:: DIRECTIONS ::
In the listing below, find every line containing "picture" and copy it out.

:: PROVIDED MATERIAL ::
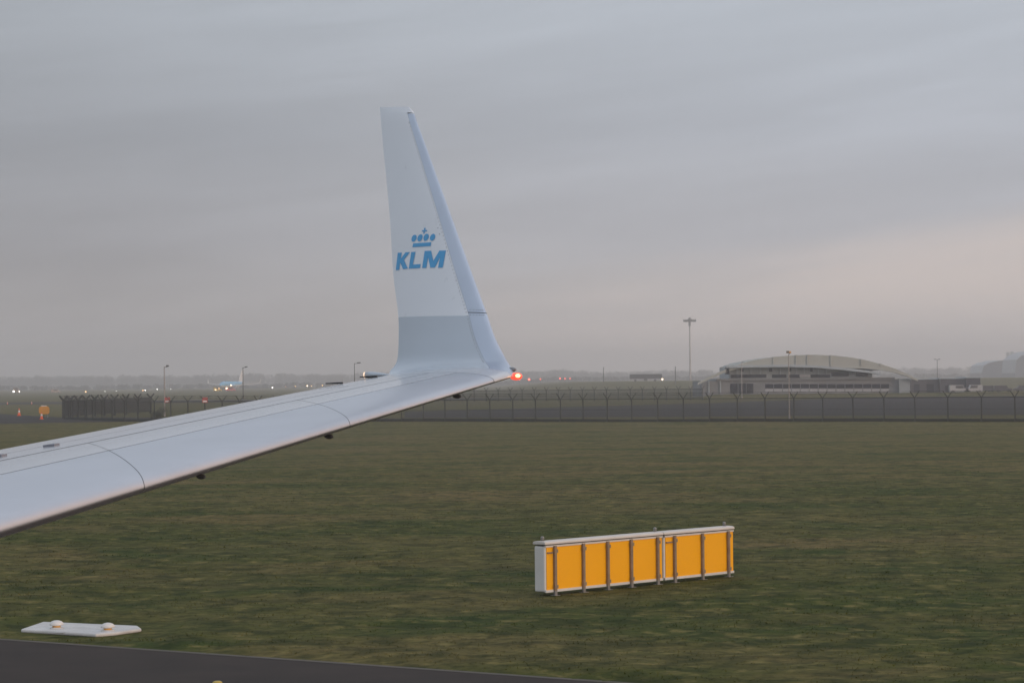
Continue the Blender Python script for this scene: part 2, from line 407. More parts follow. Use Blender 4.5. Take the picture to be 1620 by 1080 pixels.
def signboard(x0, x1, struts, label, nubs):
    root = empty('guidance_sign', SM @ Vector((x0, 0, 0)), math.atan2(ax.y, ax.x)); tag(root, label, 'sign', 'yellow airfield sign boards in the grass')
    B = lambda: MB()
    b = B(); b.box((x0, 0.012, ZB), (x1, DEP, ZF1 + 0.0), SM); o = b.build('housing', M_wht, root)
    md = o.modifiers.new('bevel', 'BEVEL'); md.width = 0.03; md.segments = 3
    b = B(); b.box((x0 + 0.04, 0.0, ZF0), (x1 - 0.02, 0.014, ZF1 - 0.02), SM)
    b.build('face_panel', M_yel, root)
    b = B(); b.box((x0 + 0.005, -0.012, ZB - 0.005), (x1 - 0.005, 0.02, ZF0), SM); b.build('bottom_rail', M_wht, root)
    b = B(); b.box((x0 + 0.005, -0.012, ZF1 - 0.02), (x1 - 0.005, 0.02, ZF1 + 0.012), SM); b.build('top_rail', M_lid, root)
    b = B(); b.box((x0 + 0.01, 0.0, ZF1 + 0.012), (x1 - 0.01, DEP - 0.01, ZF1 + 0.026), SM); b.build('gasket', M_dark, root)
    # rounded lid
    prof = []
    for i in range(9):
        t = math.pi * i / 8; prof.append((DEP / 2 - math.cos(t) * (DEP / 2 + 0.02), ZF1 + 0.055 + math.sin(t) ** 0.7 * (ZT - ZF1 - 0.055)))
    prof = [(-0.02, ZF1 + 0.026)] + prof + [(DEP + 0.02, ZF1 + 0.026)]
    b = B(); b.prism([SM @ Vector((x0 - 0.015, y, z)) for y, z in prof], ax * (x1 - x0 + 0.03)); o = b.build('lid', M_lid, root)
    md = o.modifiers.new('bevel', 'BEVEL'); md.width = 0.015; md.segments = 2; md.limit_method = 'ANGLE'
    for s_ in struts:
        b = B(); b.box((s_ - 0.028, -0.05, ZF0 - 0.02), (s_ + 0.028, -0.012, ZF1 + 0.0), SM)
        st = b.build('strut', M_strut, root)
        for z in (ZF0 + 0.05, ZF1 - 0.09):
            b = B(); b.box((s_ - 0.045, -0.064, z - 0.03), (s_ + 0.045, -0.0505, z + 0.03), SM); b.build('bracket', M_strut, st)
        b = B(); b.box((s_ - 0.03, -0.05, -0.03), (s_ + 0.03, -0.014, ZF0 - 0.021), SM); b.box((s_ - 0.07, -0.09, -0.02), (s_ + 0.07, 0.03, 0.012), SM)
        b.build('leg', M_galv, root)
    b = B(); b.box((x0 + 0.045, -0.03, ZF1 - 0.13), (struts[0] - 0.04, -0.002, ZF1 - 0.105), SM); b.build('latch', M_strut, root)
    for s_ in nubs:
        b = B(); M = SM @ Matrix.Translation((s_, DEP / 2, ZT - 0.005))
        b.lathe([(0.035, 0), (0.032, 0.05), (0.036, 0.055), (0.03, 0.075), (0.012, 0.085)], M, 10); b.build('cap', M_galv, root, smooth=True)
a0, a1 = 0.0, along(1048.5)
signboard(a0, a1, [along(p) for p in (876.4, 921.4, 960, 997.2, 1039)], 'long yellow sign board with five struts, nearer and left of its pair in the grass', (a0 + 0.0 + 0.08, a1 - 0.06))
signboard(a1 + 0.05, along(1161), [along(p) for p in (1066, 1110, 1151)], 'short yellow sign board with three struts at the right end of the long one', (along(1155),))

# ------------------------------------------------------------------ white slab with two lights
M_slab = mat('painted_concrete', (0.62, 0.62, 0.61), 0.7, var=0.25, scale=2.5, bump=0.2)
sl = [G(33, 1000), G(68, 988), G(218, 994.5), G(224, 999), G(182, 1005), G(152, 1007.5)]
b = MB(); b.prism([Vector((p.x, p.y, 0.0)) for p in sl], (0, 0, 0.055))
slab = b.build('light_slab', M_slab); md = slab.modifiers.new('bevel', 'BEVEL'); md.width = 0.02; md.segments = 2
tag(slab, 'flat white painted concrete slab at the pavement edge carrying two small lights', 'slab')
cc = G(116, 998, 0.055)
M_dome = mat('dome_white', (0.66, 0.65, 0.63), 0.35, var=0.08, scale=6); M_amb = mat('amber_lens', (0.75, 0.42, 0.12), 0.3)
for k, (px, py, lab) in enumerate(((89.5, 993.5, 'left of the two white mushroom shaped lights on the white slab'), (170.5, 997.5, 'right of the two white mushroom shaped lights on the white slab'))):
    p = G(px, py, 0.055)
    r = empty('taxiway_light', (p.x, p.y, 0.055)); tag(r, lab, 'light', 'mushroom lights on the slab')
    M = Matrix.Translation((p.x, p.y, 0.0555))
    b = MB(); b.lathe([(0.11, 0), (0.105, 0.012), (0.07, 0.02)], M, 20); b.build('base_ring', M_slab, r, True)
    b = MB(); b.lathe([(0.062, 0.018), (0.066, 0.05)], M, 20); b.build('lens', M_amb, r, True)
    b = MB(); b.lathe([(0.105, 0.05), (0.112, 0.062), (0.104, 0.085), (0.08, 0.108), (0.045, 0.122), (0.01, 0.127)], M, 20); b.build('dome', M_dome, r, True)
b = MB(); p = sl[0].lerp(sl[5], 0.55)
b.box((-0.12, -0.05, 0.056), (0.12, 0.05, 0.07), Matrix.Translation((cc.x - 0.2, cc.y - 0.35, 0)))
b.build('cover_plate', M_galv, slab)
p = G(344, 1080.5)
M_stud = mat('stud_yellow', (0.42, 0.31, 0.05), 0.5)
b = MB(); b.lathe([(0.065, 0), (0.06, 0.015), (0.04, 0.028), (0.01, 0.03)], Matrix.Translation((p.x, p.y, 0.004)), 16)
tag(b.build('taxiway_stud', M_stud, smooth=True), 'small yellow stud on the asphalt at the bottom edge of the picture', 'road stud')

# ------------------------------------------------------------------ aircraft wing (own aircraft)
TH = math.radians(47)
wing = empty('aircraft_wing', (0, 0, 0), -TH)
wing.location = CAM + Vector((math.cos(TH), -math.sin(TH), 0)) * (-9.0) + Vector((math.sin(TH), math.cos(TH), 0)) * 1.0 + Vector((0, 0, -1.6))
tag(wing, 'pale grey airliner wing with upturned white winglet reaching across the left half', 'aircraft wing')
FW = Vector((math.cos(TH), -math.sin(TH), 0)); LW = Vector((math.sin(TH), math.cos(TH), 0)); UZ = Vector((0, 0, 1))
def AW(a, l, z): return CAM + FW * a + LW * l + UZ * z
KN = [  # u, LE(a,l,z), TE(a,l,z), cant deg, thickness
    (15.45, (-16.62, 15.45, 0.035), (-18.33, 15.45, 0.070), 6, 0.095),
    (15.65, (-16.71, 15.60, 0.055), (-18.50, 15.62, 0.085), 24, 0.095),
    (15.85, (-16.83, 15.70, 0.105), (-18.585, 15.71, 0.115), 45, 0.095),
    (16.05, (-17.00, 15.78, 0.20), (-18.575, 15.78, 0.20), 67, 0.09),
    (16.25, (-17.19, 15.82, 0.40), (-18.585, 15.815, 0.36), 78, 0.085),
    (16.5, (-17.345, 15.863, 0.62), (-18.645, 15.867, 0.65), 80, 0.085),
    (16.9, (-17.615, 15.93, 1.0), (-18.80, 15.94, 1.05), 80, 0.085),
    (17.5, (-18.045, 16.036, 1.614), (-18.973, 16.045, 1.665), 80, 0.085),
    (18.3, (-18.586, 16.171, 2.38), (-19.225, 16.175, 2.42), 80, 0.085),
    (18.5, (-18.74, 16.205, 2.60), (-19.30, 16.215, 2.66), 80, 0.08),
    (18.56, (-18.79, 16.22, 2.675), (-19.325, 16.23, 2.73), 80, 0.07),
    (18.6, (-18.88, 16.23, 2.745), (-19.345, 16.24, 2.782), 80, 0.03)]
def wingsec(l):
    d = 15.45 - l
    return (-16.62 + d * 0.5317, l, 0.035 - 0.110 * d), (-18.33 + d * 0.2867, l, 0.070 - 0.1085 * d), 6.2, 0.095 + 0.0015 * d
def section(u):
    if u <= 15.45: return wingsec(u)
    us = [k[0] for k in KN]
    i = max(j for j in range(len(KN) - 1) if us[j] <= u + 1e-9); a, b = KN[i], KN[i + 1]
    t = (u - a[0]) / (b[0] - a[0])
    pa = KN[i - 1] if i > 0 else (15.25, *wingsec(15.25)); pb = KN[i + 2] if i + 2 < len(KN) else b
    def her(p, q, r, s, up, uq, ur, us_):
        m0 = (r - p) / max(1e-6, ur - up) * (ur - uq); m1 = (s - q) / max(1e-6, us_ - uq) * (ur - uq)
        return (2*t**3-3*t**2+1)*q + (t**3-2*t**2+t)*m0 + (-2*t**3+3*t**2)*r + (t**3-t**2)*m1
    U = (pa[0], a[0], b[0], pb[0])
    f = lambda g_: her(g_(pa), g_(a), g_(b), g_(pb), *U)
    return tuple(f(lambda k, j=j: k[1][j]) for j in range(3)), tuple(f(lambda k, j=j: k[2][j]) for j in range(3)), f(lambda k: k[3]), f(lambda k: k[4])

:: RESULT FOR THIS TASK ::
Continue the Blender Python script for this scene: part 2, from line 407. More parts follow. Use Blender 4.5. Take the picture to be 1620 by 1080 pixels.
tag(b.build('taxiway_stud', M_stud, smooth=True), 'small yellow stud on the asphalt at the bottom edge of the picture', 'road stud')